SHOSHAUNA:   I do, too. Interpretation of poetry is always very subjective and personal.  I think how it is interpreted reflects more of the reader's state of mind than anything else, and I find that fascinating.

For me, that last line is very provocative.  Here the speaker is saying how little she needs himand yet the entire poem, from tip to tail, addresses him.  Which makes me wonder if adoptees ever feel like, if given the chance, they would opt not to meet or have contact with a birth parent.  For example, I can't imagine the speaker in this poem electing not to if the offer came up, but I do know of situations where this has been the case.

MEG:  I come from a family with three adopted children, just like my character Lizzie McLane, and I am the only one who has had any interest in searching for birthparents. I think this kind of longing and decision is very personal, and different for each adoptee. There are simply those who do not wish to search—and who might even turn down the opportunity to meet a birthparent given the opportunity—and I think that's an instinct they must listen to, as it's probably there for a good reason.

SHOSHAUNA:   I am wondering, by way of wrap-up, Meg, what you would like readers to know about you as it relates to your literary life.

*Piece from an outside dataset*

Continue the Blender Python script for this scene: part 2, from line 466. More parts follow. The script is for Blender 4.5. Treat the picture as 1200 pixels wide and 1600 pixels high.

MEG:  A dear friend and wonderful poet, Kurt Brown, died just a week ago, on Father's Day. I've known, adored, and admired Kurt for 16+ years. We worked together on an anthology titled Blues for Bill  by Akron University Press, 2005, a collection of poems that honor Kurt's friend and my former mentor, the late William Matthews. Just like Bill, Kurt lived and breathed poetry—outside of his family and friends, it was his one true passion in life. That is a model I try to emulate, making poetry—the reading of it, not just the writing of it—central in my life. I think that's essential for a poet, or any writer; we must make this art not something that happens on the sidelines, but something that is somehow connected or infused in most of what we do. Art as something woven into life, not separate from it. That makes it possible (for me, anyway) to keep growing as a writer and as a person, both.